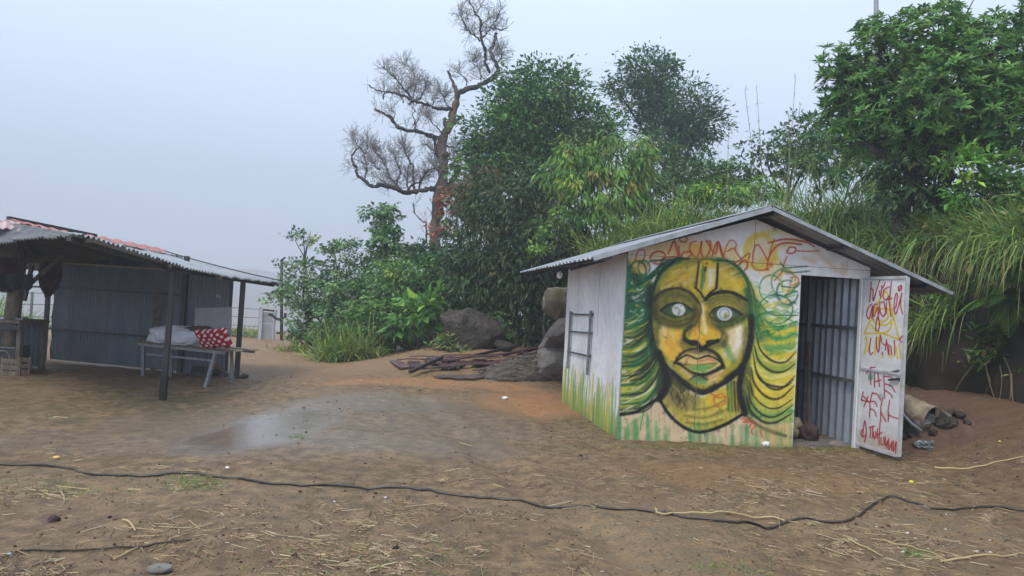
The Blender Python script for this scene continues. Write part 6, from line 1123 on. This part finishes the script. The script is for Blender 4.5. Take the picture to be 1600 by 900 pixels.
# ================================================================== ROCKS, SHEET PILE, YARD THINGS
p = at(742, 528, 16.9); g = float(gz(p[0], 16.9)); mb = MB(); rock(mb, (p[0], 17.0, p[2] - .02), (.84, .6, .62), 12, .1, .34, tilt=.15, nu=120, nv=70); tag(mb.build('boulder', M['rock'], smooth=False), 'big dark brown boulder in front of the olive leaved tree', 'boulder')
tree('boulder_weed', 'leafy weeds growing over the left flank of the big boulder', 'plant', [(700, 532, 14, 16, 16.6), (716, 544, 12, 8, 16.4), (684, 540, 12, 10, 16.8)], atg(702, 552), .02, 97, dict(ln=.12, wd=.05, cols=[(.06, .12, .035), (.09, .16, .045), (.16, .15, .06)], cover=1.3, droop=.3, spray=.2))
tree('boulder_creeper', 'dark creeper hanging over the top right of the big boulder', 'plant', [(772, 500, 22, 14, 17.3), (792, 520, 12, 16, 17.1), (745, 490, 18, 8, 17.5)], atg(792, 548), .02, 98, dict(ln=.12, wd=.05, cols=[(.03, .06, .022), (.045, .085, .03)], cover=1.2, droop=.8, spray=.2))
p = atg(788, 549); mb = MB(); rock(mb, p + [0, .1, .10], (.24, .2, .16), 14, .2, .25, nu=24, nv=14); tag(mb.build('stone', M['rock']), 'dark stone at the right foot of the big boulder', 'stone')
p = atg(698, 550); mb = MB(); rock(mb, p + [.1, .3, .02], (.5, .3, .16), 15, .2, .25, nu=30, nv=16); tag(mb.build('stone', M['rock']), 'low flat dark rock left of the big boulder', 'stone')
for k, (x, y, Y, r_, m_, lab) in enumerate(((872, 478, 14.3, (.44, .42, .35), 'mossrock', 'mossy top block of the grey rock stack behind the shed'), (876, 520, 14.3, (.50, .46, .40), 'palerock', 'pale grey middle block of the rock stack behind the shed'), (880, 562, 14.3, (.54, .5, .40), 'palerock', 'pale grey bottom block of the rock stack behind the shed'))):
    c = at(x, y, Y); mb = MB(); rock(mb, c + [.12, 0, 0], r_, 20 + k, .75, .2, rz=.35 * k, nu=80, nv=50); tag(mb.build('rock_block', M[m_], smooth=False), lab, 'rock', 'rock stack behind the shed')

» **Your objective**
Return the whole listing, word for word, and leave out every picture.

» **Complete output**
The Blender Python script for this scene continues. Write part 6, from line 1123 on. This part finishes the script. The script is for Blender 4.5. Take the picture to be 1600 by 900 pixels.
# ================================================================== ROCKS, SHEET PILE, YARD THINGS
p = at(742, 528, 16.9); g = float(gz(p[0], 16.9)); mb = MB(); rock(mb, (p[0], 17.0, p[2] - .02), (.84, .6, .62), 12, .1, .34, tilt=.15, nu=120, nv=70); tag(mb.build('boulder', M['rock'], smooth=False), 'big dark brown boulder in front of the olive leaved tree', 'boulder')
tree('boulder_weed', 'leafy weeds growing over the left flank of the big boulder', 'plant', [(700, 532, 14, 16, 16.6), (716, 544, 12, 8, 16.4), (684, 540, 12, 10, 16.8)], atg(702, 552), .02, 97, dict(ln=.12, wd=.05, cols=[(.06, .12, .035), (.09, .16, .045), (.16, .15, .06)], cover=1.3, droop=.3, spray=.2))
tree('boulder_creeper', 'dark creeper hanging over the top right of the big boulder', 'plant', [(772, 500, 22, 14, 17.3), (792, 520, 12, 16, 17.1), (745, 490, 18, 8, 17.5)], atg(792, 548), .02, 98, dict(ln=.12, wd=.05, cols=[(.03, .06, .022), (.045, .085, .03)], cover=1.2, droop=.8, spray=.2))
p = atg(788, 549); mb = MB(); rock(mb, p + [0, .1, .10], (.24, .2, .16), 14, .2, .25, nu=24, nv=14); tag(mb.build('stone', M['rock']), 'dark stone at the right foot of the big boulder', 'stone')
p = atg(698, 550); mb = MB(); rock(mb, p + [.1, .3, .02], (.5, .3, .16), 15, .2, .25, nu=30, nv=16); tag(mb.build('stone', M['rock']), 'low flat dark rock left of the big boulder', 'stone')
for k, (x, y, Y, r_, m_, lab) in enumerate(((872, 478, 14.3, (.44, .42, .35), 'mossrock', 'mossy top block of the grey rock stack behind the shed'), (876, 520, 14.3, (.50, .46, .40), 'palerock', 'pale grey middle block of the rock stack behind the shed'), (880, 562, 14.3, (.54, .5, .40), 'palerock', 'pale grey bottom block of the rock stack behind the shed'))):
    c = at(x, y, Y); mb = MB(); rock(mb, c + [.12, 0, 0], r_, 20 + k, .75, .2, rz=.35 * k, nu=80, nv=50); tag(mb.build('rock_block', M[m_], smooth=False), lab, 'rock', 'rock stack behind the shed')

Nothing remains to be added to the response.